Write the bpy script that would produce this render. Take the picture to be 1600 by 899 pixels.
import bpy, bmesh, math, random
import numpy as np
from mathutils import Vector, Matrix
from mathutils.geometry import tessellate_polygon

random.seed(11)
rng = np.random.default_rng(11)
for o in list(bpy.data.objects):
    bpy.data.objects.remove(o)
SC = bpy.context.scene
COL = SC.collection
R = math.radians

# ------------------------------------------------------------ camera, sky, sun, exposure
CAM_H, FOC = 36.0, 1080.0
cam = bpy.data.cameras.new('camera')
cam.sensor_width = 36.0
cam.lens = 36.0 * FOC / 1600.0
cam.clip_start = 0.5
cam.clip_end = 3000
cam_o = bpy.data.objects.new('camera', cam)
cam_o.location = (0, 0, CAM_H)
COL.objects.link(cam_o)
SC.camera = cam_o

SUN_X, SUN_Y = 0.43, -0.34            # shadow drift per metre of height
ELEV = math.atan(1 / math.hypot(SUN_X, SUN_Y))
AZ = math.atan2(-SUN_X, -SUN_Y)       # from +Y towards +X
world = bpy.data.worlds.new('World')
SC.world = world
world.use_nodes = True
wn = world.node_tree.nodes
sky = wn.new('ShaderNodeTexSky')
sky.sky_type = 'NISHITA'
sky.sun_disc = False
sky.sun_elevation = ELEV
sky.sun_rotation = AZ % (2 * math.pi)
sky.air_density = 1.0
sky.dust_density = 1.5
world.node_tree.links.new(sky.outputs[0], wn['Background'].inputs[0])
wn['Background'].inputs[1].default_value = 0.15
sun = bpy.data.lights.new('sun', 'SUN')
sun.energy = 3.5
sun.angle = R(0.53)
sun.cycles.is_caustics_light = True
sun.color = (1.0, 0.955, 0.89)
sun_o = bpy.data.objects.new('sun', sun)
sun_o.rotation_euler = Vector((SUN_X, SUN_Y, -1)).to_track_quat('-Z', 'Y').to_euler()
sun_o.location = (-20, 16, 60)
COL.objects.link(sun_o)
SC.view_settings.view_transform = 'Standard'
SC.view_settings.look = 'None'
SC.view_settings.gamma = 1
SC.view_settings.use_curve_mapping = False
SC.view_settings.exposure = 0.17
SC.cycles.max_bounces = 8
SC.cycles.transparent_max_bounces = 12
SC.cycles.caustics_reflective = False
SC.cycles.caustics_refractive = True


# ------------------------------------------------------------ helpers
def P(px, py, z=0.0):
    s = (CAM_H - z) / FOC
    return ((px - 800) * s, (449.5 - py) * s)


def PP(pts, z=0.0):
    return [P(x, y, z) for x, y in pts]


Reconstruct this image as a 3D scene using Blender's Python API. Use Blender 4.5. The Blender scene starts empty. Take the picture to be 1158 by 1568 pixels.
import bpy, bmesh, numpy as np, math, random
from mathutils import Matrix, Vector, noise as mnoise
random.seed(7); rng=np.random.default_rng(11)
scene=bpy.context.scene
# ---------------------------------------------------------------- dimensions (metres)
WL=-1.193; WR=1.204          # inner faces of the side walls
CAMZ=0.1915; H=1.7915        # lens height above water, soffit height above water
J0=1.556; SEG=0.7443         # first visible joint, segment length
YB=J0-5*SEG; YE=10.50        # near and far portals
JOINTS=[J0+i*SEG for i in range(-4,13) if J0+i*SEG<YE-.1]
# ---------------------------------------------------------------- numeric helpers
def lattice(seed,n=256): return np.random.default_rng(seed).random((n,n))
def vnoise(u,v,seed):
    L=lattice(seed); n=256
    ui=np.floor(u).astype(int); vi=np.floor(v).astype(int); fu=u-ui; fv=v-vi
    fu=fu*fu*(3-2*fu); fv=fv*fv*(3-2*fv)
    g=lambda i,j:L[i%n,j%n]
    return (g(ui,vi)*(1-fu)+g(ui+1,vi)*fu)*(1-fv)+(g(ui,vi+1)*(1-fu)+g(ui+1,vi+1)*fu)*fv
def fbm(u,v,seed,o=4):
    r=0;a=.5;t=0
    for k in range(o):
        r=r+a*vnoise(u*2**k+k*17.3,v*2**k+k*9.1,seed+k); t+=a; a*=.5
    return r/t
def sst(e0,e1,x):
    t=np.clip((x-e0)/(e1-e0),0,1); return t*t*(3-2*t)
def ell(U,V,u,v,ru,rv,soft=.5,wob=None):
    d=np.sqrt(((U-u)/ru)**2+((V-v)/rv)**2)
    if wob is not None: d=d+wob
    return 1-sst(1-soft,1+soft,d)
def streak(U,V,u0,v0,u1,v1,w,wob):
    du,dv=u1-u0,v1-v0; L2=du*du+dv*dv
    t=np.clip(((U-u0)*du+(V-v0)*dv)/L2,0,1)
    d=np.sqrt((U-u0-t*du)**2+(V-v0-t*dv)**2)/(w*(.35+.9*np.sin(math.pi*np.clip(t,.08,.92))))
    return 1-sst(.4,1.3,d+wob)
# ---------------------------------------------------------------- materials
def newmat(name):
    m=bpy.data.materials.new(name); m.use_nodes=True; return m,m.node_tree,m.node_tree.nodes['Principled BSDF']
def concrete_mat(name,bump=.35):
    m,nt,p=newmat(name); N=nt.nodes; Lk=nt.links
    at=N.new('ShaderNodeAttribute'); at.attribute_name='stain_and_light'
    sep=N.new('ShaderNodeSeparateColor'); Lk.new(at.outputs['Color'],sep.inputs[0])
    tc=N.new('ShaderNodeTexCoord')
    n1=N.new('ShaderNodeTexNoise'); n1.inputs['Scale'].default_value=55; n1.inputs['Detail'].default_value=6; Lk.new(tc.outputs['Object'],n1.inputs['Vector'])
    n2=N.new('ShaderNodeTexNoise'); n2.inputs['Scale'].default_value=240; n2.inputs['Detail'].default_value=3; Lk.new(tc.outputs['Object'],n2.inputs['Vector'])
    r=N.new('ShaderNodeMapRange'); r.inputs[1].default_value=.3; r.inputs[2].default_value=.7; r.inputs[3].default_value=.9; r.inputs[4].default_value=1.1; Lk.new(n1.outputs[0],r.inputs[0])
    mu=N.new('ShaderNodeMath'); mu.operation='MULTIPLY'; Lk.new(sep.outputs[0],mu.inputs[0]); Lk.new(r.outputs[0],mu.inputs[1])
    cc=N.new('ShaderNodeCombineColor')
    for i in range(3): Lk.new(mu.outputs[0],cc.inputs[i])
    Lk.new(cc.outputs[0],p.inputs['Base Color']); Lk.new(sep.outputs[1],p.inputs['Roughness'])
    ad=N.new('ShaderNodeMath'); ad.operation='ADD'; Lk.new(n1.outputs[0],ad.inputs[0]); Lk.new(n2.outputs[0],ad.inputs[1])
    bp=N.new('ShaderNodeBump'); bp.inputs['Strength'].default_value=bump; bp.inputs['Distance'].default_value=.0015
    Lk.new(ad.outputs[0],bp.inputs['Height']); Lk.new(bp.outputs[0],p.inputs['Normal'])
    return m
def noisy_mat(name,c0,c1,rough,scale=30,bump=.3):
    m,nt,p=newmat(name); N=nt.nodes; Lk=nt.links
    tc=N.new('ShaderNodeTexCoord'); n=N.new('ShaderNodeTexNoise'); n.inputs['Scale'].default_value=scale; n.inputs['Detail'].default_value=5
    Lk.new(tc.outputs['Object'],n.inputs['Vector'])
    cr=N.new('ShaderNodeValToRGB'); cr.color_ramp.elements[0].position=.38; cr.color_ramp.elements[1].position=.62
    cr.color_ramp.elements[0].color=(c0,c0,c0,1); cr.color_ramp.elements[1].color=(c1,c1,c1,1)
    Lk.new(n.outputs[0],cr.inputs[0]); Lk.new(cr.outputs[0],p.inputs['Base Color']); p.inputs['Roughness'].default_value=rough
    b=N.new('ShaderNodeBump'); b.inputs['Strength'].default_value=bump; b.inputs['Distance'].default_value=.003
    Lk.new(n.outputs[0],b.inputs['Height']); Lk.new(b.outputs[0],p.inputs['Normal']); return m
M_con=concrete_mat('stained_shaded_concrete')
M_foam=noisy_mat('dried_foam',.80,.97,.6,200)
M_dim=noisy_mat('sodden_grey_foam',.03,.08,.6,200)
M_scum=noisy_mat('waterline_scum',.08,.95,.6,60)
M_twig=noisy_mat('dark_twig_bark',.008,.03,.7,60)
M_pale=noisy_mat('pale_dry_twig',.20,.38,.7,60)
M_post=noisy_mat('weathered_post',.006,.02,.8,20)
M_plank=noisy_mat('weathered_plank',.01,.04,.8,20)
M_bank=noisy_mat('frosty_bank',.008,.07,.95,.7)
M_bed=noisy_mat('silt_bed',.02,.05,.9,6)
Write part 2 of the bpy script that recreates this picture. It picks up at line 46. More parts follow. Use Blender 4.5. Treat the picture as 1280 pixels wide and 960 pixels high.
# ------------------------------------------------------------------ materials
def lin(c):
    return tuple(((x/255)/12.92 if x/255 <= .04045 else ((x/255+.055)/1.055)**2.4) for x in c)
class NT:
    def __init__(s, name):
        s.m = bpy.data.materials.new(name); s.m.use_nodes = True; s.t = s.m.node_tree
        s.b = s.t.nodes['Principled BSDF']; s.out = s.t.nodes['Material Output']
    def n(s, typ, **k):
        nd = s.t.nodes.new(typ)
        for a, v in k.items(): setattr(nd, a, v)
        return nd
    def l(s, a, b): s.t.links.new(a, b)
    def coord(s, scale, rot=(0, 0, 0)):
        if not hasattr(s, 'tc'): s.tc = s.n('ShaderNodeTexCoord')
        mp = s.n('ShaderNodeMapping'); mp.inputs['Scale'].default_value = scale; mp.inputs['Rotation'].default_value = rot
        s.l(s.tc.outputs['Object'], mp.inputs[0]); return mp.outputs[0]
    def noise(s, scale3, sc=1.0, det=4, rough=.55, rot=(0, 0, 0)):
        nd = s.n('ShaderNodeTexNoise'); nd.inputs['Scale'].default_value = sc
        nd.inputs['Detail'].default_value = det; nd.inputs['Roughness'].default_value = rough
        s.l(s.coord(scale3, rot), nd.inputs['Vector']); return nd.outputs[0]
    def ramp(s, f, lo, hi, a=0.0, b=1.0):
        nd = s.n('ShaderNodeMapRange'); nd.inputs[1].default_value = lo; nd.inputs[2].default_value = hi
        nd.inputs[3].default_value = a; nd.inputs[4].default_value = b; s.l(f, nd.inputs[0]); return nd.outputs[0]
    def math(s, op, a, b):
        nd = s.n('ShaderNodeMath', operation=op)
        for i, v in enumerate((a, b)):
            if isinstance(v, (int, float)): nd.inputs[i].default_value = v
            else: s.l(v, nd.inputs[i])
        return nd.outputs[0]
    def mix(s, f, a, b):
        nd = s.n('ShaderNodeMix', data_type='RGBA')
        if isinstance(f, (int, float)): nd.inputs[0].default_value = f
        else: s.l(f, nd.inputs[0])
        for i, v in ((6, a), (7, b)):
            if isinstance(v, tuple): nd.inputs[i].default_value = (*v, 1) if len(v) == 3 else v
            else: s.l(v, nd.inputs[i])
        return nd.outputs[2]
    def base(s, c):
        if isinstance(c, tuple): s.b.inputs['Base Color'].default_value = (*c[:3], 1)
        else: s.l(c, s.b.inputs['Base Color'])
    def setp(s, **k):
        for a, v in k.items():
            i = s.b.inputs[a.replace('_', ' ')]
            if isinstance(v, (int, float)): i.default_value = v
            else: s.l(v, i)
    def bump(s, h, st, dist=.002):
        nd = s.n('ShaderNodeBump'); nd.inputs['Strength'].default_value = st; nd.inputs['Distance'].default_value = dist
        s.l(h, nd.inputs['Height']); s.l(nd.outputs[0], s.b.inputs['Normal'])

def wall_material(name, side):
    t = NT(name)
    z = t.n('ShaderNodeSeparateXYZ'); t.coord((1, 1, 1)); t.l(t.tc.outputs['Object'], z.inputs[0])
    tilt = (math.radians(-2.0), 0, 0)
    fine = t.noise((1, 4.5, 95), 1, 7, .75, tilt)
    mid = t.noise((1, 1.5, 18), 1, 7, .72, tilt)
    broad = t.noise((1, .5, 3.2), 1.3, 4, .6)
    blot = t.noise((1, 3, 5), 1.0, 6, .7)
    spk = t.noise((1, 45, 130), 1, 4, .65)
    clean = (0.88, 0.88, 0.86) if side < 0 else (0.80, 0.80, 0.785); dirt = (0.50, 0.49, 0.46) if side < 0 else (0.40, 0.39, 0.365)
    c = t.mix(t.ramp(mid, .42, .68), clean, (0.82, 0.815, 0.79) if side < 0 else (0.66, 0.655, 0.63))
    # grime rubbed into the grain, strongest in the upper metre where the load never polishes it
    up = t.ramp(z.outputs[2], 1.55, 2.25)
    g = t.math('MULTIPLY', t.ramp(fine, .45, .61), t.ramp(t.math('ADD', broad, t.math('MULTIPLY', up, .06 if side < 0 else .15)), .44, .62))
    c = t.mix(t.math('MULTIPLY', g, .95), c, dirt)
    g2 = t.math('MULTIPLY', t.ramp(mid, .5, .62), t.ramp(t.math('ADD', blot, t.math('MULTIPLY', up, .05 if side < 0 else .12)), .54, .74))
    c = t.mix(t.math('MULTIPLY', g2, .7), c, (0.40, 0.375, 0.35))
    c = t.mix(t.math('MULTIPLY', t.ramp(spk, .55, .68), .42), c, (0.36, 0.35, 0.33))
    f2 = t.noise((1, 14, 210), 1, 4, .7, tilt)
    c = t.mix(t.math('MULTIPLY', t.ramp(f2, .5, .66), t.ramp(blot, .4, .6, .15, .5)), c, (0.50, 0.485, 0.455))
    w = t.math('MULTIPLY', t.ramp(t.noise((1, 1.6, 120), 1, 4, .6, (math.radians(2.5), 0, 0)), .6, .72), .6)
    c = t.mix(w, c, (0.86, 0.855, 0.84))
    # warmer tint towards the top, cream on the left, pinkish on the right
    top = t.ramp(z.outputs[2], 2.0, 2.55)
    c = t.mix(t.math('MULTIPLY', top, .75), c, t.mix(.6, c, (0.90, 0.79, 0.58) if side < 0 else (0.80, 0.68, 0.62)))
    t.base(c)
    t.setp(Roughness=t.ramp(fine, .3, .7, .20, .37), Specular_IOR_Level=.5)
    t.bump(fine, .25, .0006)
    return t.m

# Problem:
Pick out and copy every line that contains the word "script".

# Solution to this problem:
Write the bpy script that would produce this render. Take the picture to be 1600 by 899 pixels.
Write part 2 of the bpy script that recreates this picture. It picks up at line 46. More parts follow. Use Blender 4.5. Treat the picture as 1280 pixels wide and 960 pixels high.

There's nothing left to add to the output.